The DEQ estimates that figure would rise to 126 million under the proposed expansion.

One provision of the new version of the bill meant to win the grocery store lobby's support would reduce the number of returned containers per-person/per-day from 144 to 50 at retailers with a square footage of less than 5,000 - meant to apply to convenience stores.

But Joe Gilliam, president of the Northwest Grocery Association, said stores already have too many cans and bottles piling up without bringing on more by adding water bottles.

He described unsanitary messes in grocery stores that result from the thousands of cans and bottles they must accept from people.
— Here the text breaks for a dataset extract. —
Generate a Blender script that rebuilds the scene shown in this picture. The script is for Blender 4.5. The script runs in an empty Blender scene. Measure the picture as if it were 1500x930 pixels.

Some are filled with spit-out chewing tobacco.

Others contain cigarette butts, syringes and even human waste, he said.

"We'd like to see the delay of an expansion until they work out a plan to get the garbage out of the stores and away from the food," he said.

State analysts estimate that if water bottles are added to the bottle bill, they would account for only nine out of every 100 containers redeemed at grocery stores.

But Gilliam said they would take up a much greater area of floor space, since bottles tend to be larger than beer and pop cans and don't crush flat.

Avakian, the Environment and Natural Resources Committee chairman overseeing the bottle bill overhaul, said despite the continued opposition from some in the bottling and grocery industries, he was satisfied with the compromise represented by the new version of SB 707.

And while some groups, such as the bottlers and distributors and the grocery manufacturers, continue to have problems with the bill, Avakian singled out grocery-store operators as the most difficult to satisfy.

"For some of the grocers, I don't know if there is a solution," he said. "They simply want to repeal the bottle bill."